*** Supplied information
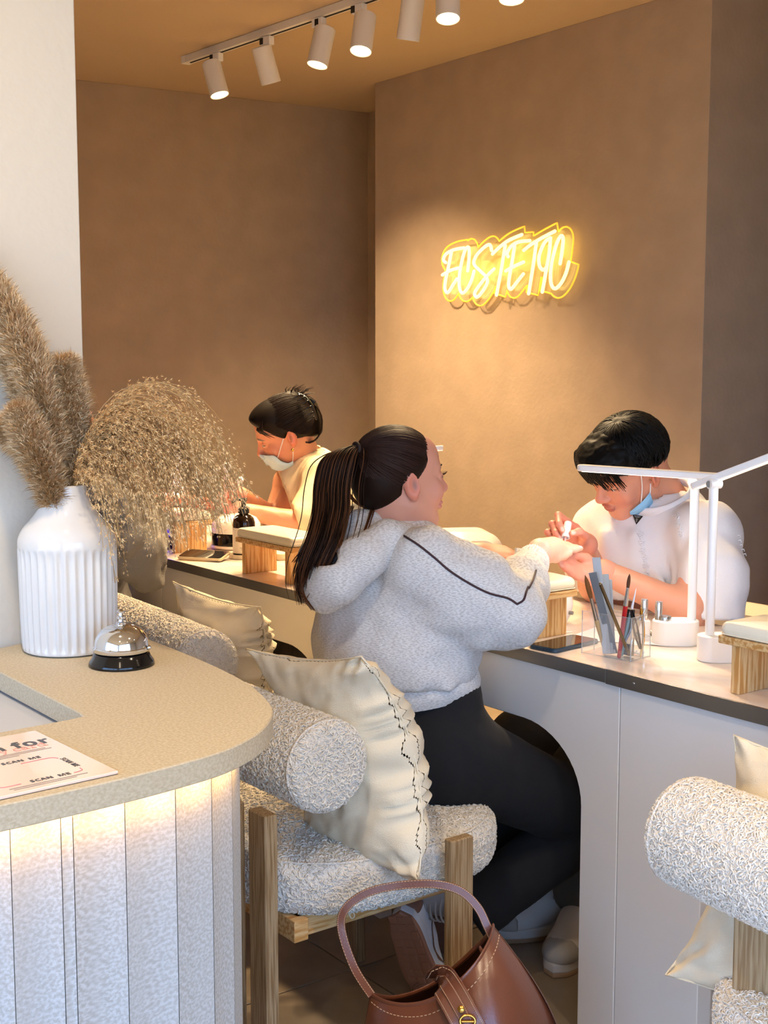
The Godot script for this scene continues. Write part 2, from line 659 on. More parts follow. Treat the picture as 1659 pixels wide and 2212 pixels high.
func materials() -> void:
	var fine := noise_tex(0.06, FastNoiseLite.TYPE_SIMPLEX_SMOOTH, 5)
	var coarse := noise_tex(0.012, FastNoiseLite.TYPE_SIMPLEX_SMOOTH, 4)
	M.fine = fine
	M.coarse = coarse
	M.wall = bump(triplanar(mat("#b69f86", 0.85), Vector3.ONE * 1.3), fine, 0.05)
	M.wall.albedo_texture = noise_tex(0.008, FastNoiseLite.TYPE_SIMPLEX_SMOOTH, 3, ramp2("#f2f2f2", "#ffffff"))
	M.ceil = bump(triplanar(mat("#ccb392", 0.9), Vector3.ONE * 1.1), fine, 0.04)
	M.white_wall = bump(triplanar(mat("#d0c5b4", 0.85), Vector3.ONE * 1.5), fine, 0.05)
	M.dark = mat("#1d1a17", 0.6)
	M.white = mat("#f1efec", 0.35)
	M.white_gloss = mat("#f2f0ee", 0.15)
	M.white_matt = mat("#ece8e2", 0.55)
	M.chrome = mat("#dfe2e6", 0.06, 1.0)
	M.steel = mat("#c5c6c8", 0.22, 1.0)
	M.gold = mat("#d9a94f", 0.2, 1.0)
	M.black_gloss = mat("#0b0b0c", 0.12)
	M.black = mat("#101011", 0.5)
	M.floor = triplanar(mat("#ab9b84", 0.3), Vector3.ONE * 0.8)
	M.floor.albedo_texture = noise_tex(0.01, FastNoiseLite.TYPE_SIMPLEX_SMOOTH, 5, ramp2("#cfcac4", "#ffffff"))
	M.grout = mat("#5b5045", 0.9)
	M.panel = bump(triplanar(mat("#e6e0d6", 0.42), Vector3.ONE * 1.2), coarse, 0.04)
	M.table_top = triplanar(mat("#efe6de", 0.08), Vector3(1.1, 1.1, 2.1))
	M.table_top.albedo_texture = noise_tex(0.007, FastNoiseLite.TYPE_SIMPLEX_SMOOTH, 5, ramp2("#f6ece3", "#ffffff", 0.3, 0.7))
	M.edge = mat("#8f8c88", 0.32, 0.9)
	# felt-like stone of the reception desk
	var fel := noise_tex(0.05, FastNoiseLite.TYPE_SIMPLEX_SMOOTH, 6, ramp2("#e6dccb", "#fffaf0", 0.25, 0.75), 5)
	M.counter = bump(triplanar(mat("#c4baa5", 0.6), Vector3.ONE * 9.0), fine, 0.008)
	M.counter.albedo_texture = fel
	M.counter_front = bump(triplanar(mat("#b7bcbe", 0.7), Vector3.ONE * 14.0), fine, 0.003)  # same stone as the ledge, blue daylight tint put into its colour
	M.counter_front.albedo_texture = noise_tex(0.03, FastNoiseLite.TYPE_SIMPLEX_SMOOTH, 6, ramp2("#dfdad3", "#ffffff", 0.25, 0.75), 6)
	M.desk = mat("#b9bbbf", 0.5)
	# woods: grain runs along y
	var grain := noise_tex(0.02, FastNoiseLite.TYPE_SIMPLEX_SMOOTH, 4, ramp2("#dcbf95", "#ffffff", 0.3, 0.62), 9)
	var grain2 := noise_tex(0.02, FastNoiseLite.TYPE_SIMPLEX_SMOOTH, 4, ramp2("#cdbda6", "#ffffff", 0.3, 0.65), 10)
	M.pine = triplanar(mat("#dcb67e", 0.5), Vector3(9, 0.7, 9))
	M.pine.albedo_texture = grain
	M.pine_flat = triplanar(mat("#d9b27a", 0.5), Vector3(9, 9, 1.0))
	M.pine_flat.albedo_texture = grain
	M.oak = bump(triplanar(mat("#a98e68", 0.55), Vector3(14, 0.6, 14)), grain2, 0.05)
	M.oak.albedo_texture = grain2
	M.boucle = bump(triplanar(mat("#e2dbcf", 0.95), Vector3.ONE * 9.0), noise_tex(0.05, FastNoiseLite.TYPE_CELLULAR, 2), 0.35)
	M.curl = mat("#eee8dc", 0.95)
	M.curl.vertex_color_use_as_albedo = true
	M.linen = bump(triplanar(mat("#ecdfc2", 0.9), Vector3.ONE * 6.0), noise_tex(0.12, FastNoiseLite.TYPE_SIMPLEX_SMOOTH, 3), 0.06)
	M.pad = mat("#efe3c8", 0.38)
	M.skin = mat("#ffffff", 0.48)
	M.skin.vertex_color_use_as_albedo = true
	M.skin.subsurf_scatter_enabled = true
	M.skin.subsurf_scatter_strength = 0.12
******
* _Task requirements_
Quote every line word for word and keep the images out of the copy.

* _Answer to the exercise_
The Godot script for this scene continues. Write part 2, from line 659 on. More parts follow. Treat the picture as 1659 pixels wide and 2212 pixels high.
func materials() -> void:
	var fine := noise_tex(0.06, FastNoiseLite.TYPE_SIMPLEX_SMOOTH, 5)
	var coarse := noise_tex(0.012, FastNoiseLite.TYPE_SIMPLEX_SMOOTH, 4)
	M.fine = fine
	M.coarse = coarse
	M.wall = bump(triplanar(mat("#b69f86", 0.85), Vector3.ONE * 1.3), fine, 0.05)
	M.wall.albedo_texture = noise_tex(0.008, FastNoiseLite.TYPE_SIMPLEX_SMOOTH, 3, ramp2("#f2f2f2", "#ffffff"))
	M.ceil = bump(triplanar(mat("#ccb392", 0.9), Vector3.ONE * 1.1), fine, 0.04)
	M.white_wall = bump(triplanar(mat("#d0c5b4", 0.85), Vector3.ONE * 1.5), fine, 0.05)
	M.dark = mat("#1d1a17", 0.6)
	M.white = mat("#f1efec", 0.35)
	M.white_gloss = mat("#f2f0ee", 0.15)
	M.white_matt = mat("#ece8e2", 0.55)
	M.chrome = mat("#dfe2e6", 0.06, 1.0)
	M.steel = mat("#c5c6c8", 0.22, 1.0)
	M.gold = mat("#d9a94f", 0.2, 1.0)
	M.black_gloss = mat("#0b0b0c", 0.12)
	M.black = mat("#101011", 0.5)
	M.floor = triplanar(mat("#ab9b84", 0.3), Vector3.ONE * 0.8)
	M.floor.albedo_texture = noise_tex(0.01, FastNoiseLite.TYPE_SIMPLEX_SMOOTH, 5, ramp2("#cfcac4", "#ffffff"))
	M.grout = mat("#5b5045", 0.9)
	M.panel = bump(triplanar(mat("#e6e0d6", 0.42), Vector3.ONE * 1.2), coarse, 0.04)
	M.table_top = triplanar(mat("#efe6de", 0.08), Vector3(1.1, 1.1, 2.1))
	M.table_top.albedo_texture = noise_tex(0.007, FastNoiseLite.TYPE_SIMPLEX_SMOOTH, 5, ramp2("#f6ece3", "#ffffff", 0.3, 0.7))
	M.edge = mat("#8f8c88", 0.32, 0.9)
	# felt-like stone of the reception desk
	var fel := noise_tex(0.05, FastNoiseLite.TYPE_SIMPLEX_SMOOTH, 6, ramp2("#e6dccb", "#fffaf0", 0.25, 0.75), 5)
	M.counter = bump(triplanar(mat("#c4baa5", 0.6), Vector3.ONE * 9.0), fine, 0.008)
	M.counter.albedo_texture = fel
	M.counter_front = bump(triplanar(mat("#b7bcbe", 0.7), Vector3.ONE * 14.0), fine, 0.003)  # same stone as the ledge, blue daylight tint put into its colour
	M.counter_front.albedo_texture = noise_tex(0.03, FastNoiseLite.TYPE_SIMPLEX_SMOOTH, 6, ramp2("#dfdad3", "#ffffff", 0.25, 0.75), 6)
	M.desk = mat("#b9bbbf", 0.5)
	# woods: grain runs along y
	var grain := noise_tex(0.02, FastNoiseLite.TYPE_SIMPLEX_SMOOTH, 4, ramp2("#dcbf95", "#ffffff", 0.3, 0.62), 9)
	var grain2 := noise_tex(0.02, FastNoiseLite.TYPE_SIMPLEX_SMOOTH, 4, ramp2("#cdbda6", "#ffffff", 0.3, 0.65), 10)
	M.pine = triplanar(mat("#dcb67e", 0.5), Vector3(9, 0.7, 9))
	M.pine.albedo_texture = grain
	M.pine_flat = triplanar(mat("#d9b27a", 0.5), Vector3(9, 9, 1.0))
	M.pine_flat.albedo_texture = grain
	M.oak = bump(triplanar(mat("#a98e68", 0.55), Vector3(14, 0.6, 14)), grain2, 0.05)
	M.oak.albedo_texture = grain2
	M.boucle = bump(triplanar(mat("#e2dbcf", 0.95), Vector3.ONE * 9.0), noise_tex(0.05, FastNoiseLite.TYPE_CELLULAR, 2), 0.35)
	M.curl = mat("#eee8dc", 0.95)
	M.curl.vertex_color_use_as_albedo = true
	M.linen = bump(triplanar(mat("#ecdfc2", 0.9), Vector3.ONE * 6.0), noise_tex(0.12, FastNoiseLite.TYPE_SIMPLEX_SMOOTH, 3), 0.06)
	M.pad = mat("#efe3c8", 0.38)
	M.skin = mat("#ffffff", 0.48)
	M.skin.vertex_color_use_as_albedo = true
	M.skin.subsurf_scatter_enabled = true
	M.skin.subsurf_scatter_strength = 0.12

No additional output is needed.